> [Exercise requirements]
In the entries below, the lines from the one with "Recreate this scene" through the one with "scene.camera = cam" are to be copied exactly; both ends count.

#####

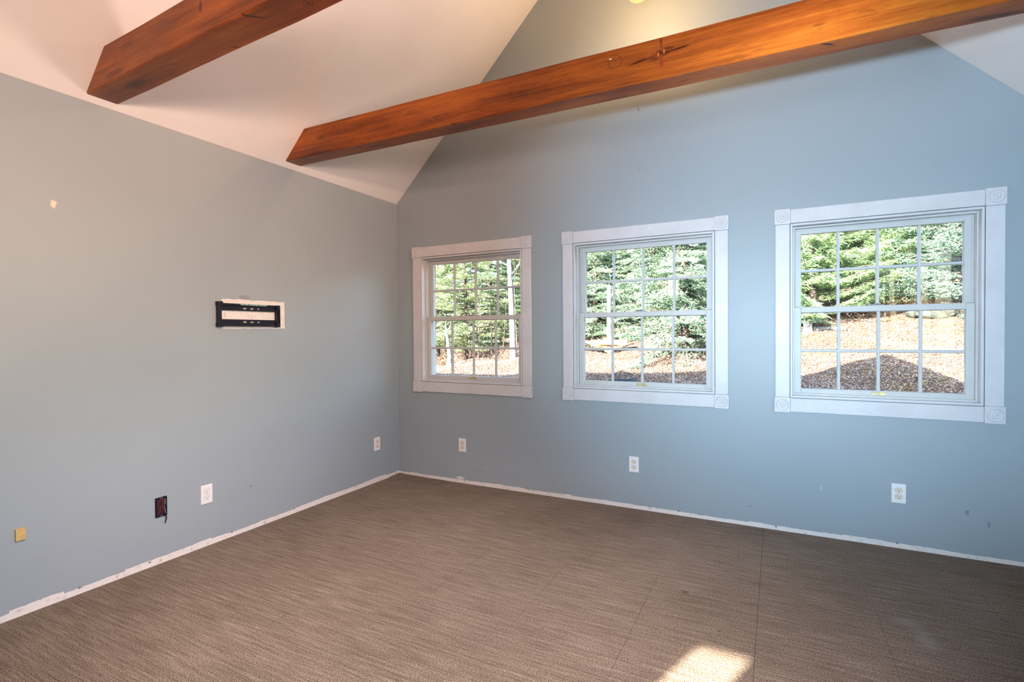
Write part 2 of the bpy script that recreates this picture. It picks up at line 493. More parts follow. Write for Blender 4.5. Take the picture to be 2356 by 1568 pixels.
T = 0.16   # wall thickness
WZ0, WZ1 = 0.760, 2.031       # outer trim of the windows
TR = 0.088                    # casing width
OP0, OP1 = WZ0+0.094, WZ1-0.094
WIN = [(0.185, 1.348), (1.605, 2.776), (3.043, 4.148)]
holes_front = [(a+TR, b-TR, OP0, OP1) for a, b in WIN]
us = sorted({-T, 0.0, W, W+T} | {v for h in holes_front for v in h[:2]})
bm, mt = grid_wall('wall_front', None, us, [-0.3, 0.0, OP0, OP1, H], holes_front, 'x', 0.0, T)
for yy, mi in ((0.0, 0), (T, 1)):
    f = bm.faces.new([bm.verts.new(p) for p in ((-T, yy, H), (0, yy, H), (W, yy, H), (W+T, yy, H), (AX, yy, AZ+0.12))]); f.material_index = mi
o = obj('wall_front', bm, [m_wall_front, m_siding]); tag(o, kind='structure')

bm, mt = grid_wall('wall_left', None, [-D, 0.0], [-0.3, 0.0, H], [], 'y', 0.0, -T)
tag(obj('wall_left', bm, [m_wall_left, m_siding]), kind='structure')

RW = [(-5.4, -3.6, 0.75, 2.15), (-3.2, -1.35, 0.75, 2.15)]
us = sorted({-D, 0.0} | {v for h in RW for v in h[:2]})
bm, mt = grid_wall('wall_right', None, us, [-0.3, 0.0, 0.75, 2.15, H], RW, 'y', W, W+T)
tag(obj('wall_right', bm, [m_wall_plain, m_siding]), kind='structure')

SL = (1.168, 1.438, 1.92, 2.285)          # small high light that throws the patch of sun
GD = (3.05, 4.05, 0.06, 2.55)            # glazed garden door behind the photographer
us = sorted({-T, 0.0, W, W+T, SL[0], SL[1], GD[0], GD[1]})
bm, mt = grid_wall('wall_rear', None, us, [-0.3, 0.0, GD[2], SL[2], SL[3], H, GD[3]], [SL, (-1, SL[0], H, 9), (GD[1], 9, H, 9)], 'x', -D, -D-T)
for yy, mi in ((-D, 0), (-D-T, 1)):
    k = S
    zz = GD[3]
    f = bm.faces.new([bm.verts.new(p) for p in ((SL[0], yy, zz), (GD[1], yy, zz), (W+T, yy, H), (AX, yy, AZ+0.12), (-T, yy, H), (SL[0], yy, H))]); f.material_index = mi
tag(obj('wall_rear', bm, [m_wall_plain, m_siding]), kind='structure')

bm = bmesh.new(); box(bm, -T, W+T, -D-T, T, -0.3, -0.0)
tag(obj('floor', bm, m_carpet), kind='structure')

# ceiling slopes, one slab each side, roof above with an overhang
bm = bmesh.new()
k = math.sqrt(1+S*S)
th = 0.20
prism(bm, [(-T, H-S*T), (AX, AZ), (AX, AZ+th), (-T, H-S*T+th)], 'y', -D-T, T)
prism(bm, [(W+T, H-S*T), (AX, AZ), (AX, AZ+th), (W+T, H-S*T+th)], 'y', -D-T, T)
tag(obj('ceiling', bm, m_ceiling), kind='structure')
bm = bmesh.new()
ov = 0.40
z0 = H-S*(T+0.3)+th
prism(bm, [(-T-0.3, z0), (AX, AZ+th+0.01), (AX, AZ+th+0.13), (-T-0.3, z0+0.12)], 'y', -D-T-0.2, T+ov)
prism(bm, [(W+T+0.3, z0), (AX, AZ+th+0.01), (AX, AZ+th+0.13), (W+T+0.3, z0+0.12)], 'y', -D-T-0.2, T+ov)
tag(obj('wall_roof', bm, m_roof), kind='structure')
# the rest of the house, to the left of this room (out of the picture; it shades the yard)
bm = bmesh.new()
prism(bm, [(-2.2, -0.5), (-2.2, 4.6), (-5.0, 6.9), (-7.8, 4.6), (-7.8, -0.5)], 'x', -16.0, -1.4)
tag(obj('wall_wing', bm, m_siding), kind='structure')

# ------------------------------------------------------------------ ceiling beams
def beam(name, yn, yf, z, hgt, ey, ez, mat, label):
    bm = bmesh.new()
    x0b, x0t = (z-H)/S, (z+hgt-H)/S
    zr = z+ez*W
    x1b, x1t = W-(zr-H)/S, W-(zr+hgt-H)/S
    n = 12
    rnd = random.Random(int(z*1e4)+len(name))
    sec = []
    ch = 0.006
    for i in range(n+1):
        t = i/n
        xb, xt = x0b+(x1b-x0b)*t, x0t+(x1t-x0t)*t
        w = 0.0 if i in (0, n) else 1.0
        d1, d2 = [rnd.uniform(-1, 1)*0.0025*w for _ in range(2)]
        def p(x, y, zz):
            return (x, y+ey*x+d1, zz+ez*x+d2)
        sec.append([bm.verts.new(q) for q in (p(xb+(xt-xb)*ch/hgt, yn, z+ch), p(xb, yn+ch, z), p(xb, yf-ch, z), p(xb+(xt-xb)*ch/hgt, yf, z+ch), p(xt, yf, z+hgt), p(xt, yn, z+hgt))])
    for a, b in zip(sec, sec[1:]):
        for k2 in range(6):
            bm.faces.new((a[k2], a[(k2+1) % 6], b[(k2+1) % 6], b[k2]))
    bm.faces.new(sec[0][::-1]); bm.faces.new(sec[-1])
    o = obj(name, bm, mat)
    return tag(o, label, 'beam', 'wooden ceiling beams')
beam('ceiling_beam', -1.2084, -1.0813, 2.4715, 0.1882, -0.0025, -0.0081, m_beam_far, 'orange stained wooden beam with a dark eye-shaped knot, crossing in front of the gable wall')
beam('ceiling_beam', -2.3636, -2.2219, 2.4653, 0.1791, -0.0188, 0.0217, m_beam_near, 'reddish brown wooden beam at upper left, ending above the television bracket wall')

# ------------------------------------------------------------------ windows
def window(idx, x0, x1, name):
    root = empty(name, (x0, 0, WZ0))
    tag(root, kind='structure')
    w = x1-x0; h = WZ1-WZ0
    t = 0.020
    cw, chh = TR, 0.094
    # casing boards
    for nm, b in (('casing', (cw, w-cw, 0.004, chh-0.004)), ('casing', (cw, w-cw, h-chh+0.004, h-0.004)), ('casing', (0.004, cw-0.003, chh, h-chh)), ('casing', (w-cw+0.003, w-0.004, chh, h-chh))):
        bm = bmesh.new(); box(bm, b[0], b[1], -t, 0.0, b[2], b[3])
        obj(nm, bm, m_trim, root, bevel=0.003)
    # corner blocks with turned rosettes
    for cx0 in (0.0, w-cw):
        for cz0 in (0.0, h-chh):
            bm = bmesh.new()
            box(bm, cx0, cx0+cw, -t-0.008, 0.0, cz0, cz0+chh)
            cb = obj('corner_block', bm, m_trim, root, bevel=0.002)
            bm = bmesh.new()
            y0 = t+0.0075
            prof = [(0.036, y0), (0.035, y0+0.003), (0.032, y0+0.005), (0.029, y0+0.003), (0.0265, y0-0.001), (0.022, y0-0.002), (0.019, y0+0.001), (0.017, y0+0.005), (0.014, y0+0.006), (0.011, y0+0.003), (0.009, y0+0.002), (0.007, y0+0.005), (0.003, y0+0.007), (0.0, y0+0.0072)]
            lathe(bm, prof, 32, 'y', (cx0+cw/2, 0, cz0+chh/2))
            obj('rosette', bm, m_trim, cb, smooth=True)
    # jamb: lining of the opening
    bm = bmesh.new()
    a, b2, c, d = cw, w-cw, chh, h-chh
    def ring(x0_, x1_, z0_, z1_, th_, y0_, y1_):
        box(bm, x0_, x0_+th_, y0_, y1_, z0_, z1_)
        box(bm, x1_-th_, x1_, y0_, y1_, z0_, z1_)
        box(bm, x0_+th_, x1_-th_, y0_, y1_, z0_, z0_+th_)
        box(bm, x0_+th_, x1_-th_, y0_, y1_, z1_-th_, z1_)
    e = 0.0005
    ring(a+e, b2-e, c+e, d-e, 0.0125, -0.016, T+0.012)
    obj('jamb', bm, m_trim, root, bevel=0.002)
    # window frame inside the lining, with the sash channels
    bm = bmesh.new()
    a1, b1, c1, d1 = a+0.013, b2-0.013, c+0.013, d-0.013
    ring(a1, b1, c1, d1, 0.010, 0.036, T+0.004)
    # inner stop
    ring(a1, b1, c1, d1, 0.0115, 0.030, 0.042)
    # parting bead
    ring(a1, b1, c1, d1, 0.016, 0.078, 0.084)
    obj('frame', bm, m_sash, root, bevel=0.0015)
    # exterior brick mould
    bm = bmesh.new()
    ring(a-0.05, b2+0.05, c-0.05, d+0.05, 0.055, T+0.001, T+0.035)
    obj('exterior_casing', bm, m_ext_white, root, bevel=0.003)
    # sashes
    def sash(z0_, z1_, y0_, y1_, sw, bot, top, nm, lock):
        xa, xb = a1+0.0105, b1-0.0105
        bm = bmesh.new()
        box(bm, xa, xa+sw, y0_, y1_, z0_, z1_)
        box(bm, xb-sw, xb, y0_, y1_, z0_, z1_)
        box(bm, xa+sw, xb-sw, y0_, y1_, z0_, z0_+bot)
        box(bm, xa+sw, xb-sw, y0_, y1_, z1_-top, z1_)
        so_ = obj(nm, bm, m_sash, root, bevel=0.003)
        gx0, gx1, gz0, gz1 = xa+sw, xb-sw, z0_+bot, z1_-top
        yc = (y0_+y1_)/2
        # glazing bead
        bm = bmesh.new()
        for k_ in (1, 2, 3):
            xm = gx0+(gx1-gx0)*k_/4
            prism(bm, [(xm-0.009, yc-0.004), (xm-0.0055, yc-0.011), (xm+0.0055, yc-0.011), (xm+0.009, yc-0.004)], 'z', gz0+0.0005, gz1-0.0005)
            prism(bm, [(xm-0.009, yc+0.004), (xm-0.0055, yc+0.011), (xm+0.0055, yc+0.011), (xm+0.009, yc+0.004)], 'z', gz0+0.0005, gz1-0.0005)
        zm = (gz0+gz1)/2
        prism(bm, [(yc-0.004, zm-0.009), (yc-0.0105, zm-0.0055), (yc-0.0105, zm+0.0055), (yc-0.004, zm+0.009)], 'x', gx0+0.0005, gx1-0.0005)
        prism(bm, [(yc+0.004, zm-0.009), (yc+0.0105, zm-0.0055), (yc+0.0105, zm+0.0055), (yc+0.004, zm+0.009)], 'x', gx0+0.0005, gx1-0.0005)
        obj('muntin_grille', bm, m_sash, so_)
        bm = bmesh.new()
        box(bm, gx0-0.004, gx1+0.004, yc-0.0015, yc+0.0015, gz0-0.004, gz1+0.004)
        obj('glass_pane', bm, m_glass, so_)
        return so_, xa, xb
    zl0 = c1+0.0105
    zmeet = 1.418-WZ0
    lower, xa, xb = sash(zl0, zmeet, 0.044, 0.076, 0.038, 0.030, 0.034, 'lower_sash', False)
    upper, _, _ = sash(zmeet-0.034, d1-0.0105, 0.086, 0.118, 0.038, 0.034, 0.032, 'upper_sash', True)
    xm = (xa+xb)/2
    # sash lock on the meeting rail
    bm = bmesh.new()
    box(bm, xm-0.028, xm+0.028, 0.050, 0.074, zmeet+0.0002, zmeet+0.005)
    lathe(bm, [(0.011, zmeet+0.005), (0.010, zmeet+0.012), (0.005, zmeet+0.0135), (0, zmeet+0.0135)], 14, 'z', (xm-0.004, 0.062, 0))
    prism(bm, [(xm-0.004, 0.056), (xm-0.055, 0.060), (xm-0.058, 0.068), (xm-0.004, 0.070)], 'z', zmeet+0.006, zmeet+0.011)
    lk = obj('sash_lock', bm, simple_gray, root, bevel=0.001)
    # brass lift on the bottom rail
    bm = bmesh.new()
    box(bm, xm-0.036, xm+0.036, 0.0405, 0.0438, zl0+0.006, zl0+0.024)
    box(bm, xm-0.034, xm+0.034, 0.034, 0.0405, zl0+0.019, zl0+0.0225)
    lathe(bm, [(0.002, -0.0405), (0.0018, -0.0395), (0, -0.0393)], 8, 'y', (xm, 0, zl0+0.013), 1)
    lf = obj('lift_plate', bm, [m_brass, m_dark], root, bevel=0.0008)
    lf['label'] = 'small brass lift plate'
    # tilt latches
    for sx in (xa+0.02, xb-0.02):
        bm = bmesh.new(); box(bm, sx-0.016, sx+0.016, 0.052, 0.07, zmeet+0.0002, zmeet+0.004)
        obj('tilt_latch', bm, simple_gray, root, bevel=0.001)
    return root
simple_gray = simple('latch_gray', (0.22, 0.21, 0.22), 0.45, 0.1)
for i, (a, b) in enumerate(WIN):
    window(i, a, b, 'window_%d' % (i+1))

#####

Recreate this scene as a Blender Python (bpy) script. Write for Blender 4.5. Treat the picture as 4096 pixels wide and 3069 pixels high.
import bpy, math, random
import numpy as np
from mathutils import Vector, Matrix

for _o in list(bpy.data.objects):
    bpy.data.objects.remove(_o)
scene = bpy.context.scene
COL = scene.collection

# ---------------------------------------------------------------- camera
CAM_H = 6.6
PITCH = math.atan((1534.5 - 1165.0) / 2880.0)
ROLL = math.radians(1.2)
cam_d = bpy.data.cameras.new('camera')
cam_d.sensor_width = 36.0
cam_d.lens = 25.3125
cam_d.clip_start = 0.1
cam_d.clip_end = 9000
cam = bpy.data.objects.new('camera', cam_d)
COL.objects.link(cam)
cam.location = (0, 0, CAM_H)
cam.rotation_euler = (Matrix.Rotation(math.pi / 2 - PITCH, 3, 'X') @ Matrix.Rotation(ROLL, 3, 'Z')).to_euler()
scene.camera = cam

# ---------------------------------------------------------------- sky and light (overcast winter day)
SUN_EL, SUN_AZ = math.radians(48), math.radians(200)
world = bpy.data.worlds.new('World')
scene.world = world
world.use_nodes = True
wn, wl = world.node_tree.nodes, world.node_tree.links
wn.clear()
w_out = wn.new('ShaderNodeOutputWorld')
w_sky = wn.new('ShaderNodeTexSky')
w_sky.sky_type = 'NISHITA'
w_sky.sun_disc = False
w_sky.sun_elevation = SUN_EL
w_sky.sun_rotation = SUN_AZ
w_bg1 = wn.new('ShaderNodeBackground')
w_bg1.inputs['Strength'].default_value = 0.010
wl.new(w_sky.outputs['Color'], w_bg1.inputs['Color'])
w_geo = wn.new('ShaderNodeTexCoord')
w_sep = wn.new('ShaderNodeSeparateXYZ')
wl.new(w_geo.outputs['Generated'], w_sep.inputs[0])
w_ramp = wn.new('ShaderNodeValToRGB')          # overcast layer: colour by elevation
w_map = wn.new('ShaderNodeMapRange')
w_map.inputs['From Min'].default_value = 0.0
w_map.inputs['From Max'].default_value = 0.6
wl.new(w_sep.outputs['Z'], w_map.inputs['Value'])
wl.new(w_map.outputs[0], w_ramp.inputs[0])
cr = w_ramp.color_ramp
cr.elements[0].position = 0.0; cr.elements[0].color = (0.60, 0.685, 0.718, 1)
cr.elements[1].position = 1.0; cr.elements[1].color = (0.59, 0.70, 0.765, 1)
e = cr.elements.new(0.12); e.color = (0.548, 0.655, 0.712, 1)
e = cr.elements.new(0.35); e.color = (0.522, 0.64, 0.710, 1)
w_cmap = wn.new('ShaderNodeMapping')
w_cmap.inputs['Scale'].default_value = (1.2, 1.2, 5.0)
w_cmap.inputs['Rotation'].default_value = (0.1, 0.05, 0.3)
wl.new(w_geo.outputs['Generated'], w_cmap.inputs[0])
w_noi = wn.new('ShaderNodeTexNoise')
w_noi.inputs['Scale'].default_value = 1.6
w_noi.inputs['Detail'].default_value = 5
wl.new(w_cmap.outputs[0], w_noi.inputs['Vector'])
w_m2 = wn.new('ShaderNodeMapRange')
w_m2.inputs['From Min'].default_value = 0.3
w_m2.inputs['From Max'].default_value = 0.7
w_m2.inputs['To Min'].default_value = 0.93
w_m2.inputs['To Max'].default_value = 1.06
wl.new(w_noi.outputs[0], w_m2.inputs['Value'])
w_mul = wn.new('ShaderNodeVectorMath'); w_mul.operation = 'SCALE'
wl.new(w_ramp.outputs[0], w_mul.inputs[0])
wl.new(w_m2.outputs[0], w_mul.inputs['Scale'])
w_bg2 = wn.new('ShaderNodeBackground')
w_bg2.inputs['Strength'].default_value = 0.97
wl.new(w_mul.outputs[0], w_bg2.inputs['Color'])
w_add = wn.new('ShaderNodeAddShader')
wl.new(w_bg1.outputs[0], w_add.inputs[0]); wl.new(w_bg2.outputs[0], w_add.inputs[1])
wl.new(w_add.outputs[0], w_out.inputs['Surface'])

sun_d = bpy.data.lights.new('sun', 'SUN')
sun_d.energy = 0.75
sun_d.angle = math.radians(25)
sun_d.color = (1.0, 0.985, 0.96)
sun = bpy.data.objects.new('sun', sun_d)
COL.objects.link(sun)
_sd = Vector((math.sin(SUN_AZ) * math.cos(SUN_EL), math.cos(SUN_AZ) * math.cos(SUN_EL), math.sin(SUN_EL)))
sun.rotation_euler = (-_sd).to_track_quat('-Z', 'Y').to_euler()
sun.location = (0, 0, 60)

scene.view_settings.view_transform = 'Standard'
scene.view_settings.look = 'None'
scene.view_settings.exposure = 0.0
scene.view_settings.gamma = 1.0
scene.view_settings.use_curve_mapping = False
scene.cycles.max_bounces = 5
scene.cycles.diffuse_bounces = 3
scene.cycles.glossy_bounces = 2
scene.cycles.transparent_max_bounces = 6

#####

> [Full answer]
Recreate this scene as a Blender Python (bpy) script. Write for Blender 4.5. Treat the picture as 4096 pixels wide and 3069 pixels high.
import bpy, math, random
import numpy as np
from mathutils import Vector, Matrix

for _o in list(bpy.data.objects):
    bpy.data.objects.remove(_o)
scene = bpy.context.scene
COL = scene.collection

# ---------------------------------------------------------------- camera
CAM_H = 6.6
PITCH = math.atan((1534.5 - 1165.0) / 2880.0)
ROLL = math.radians(1.2)
cam_d = bpy.data.cameras.new('camera')
cam_d.sensor_width = 36.0
cam_d.lens = 25.3125
cam_d.clip_start = 0.1
cam_d.clip_end = 9000
cam = bpy.data.objects.new('camera', cam_d)
COL.objects.link(cam)
cam.location = (0, 0, CAM_H)
cam.rotation_euler = (Matrix.Rotation(math.pi / 2 - PITCH, 3, 'X') @ Matrix.Rotation(ROLL, 3, 'Z')).to_euler()
scene.camera = cam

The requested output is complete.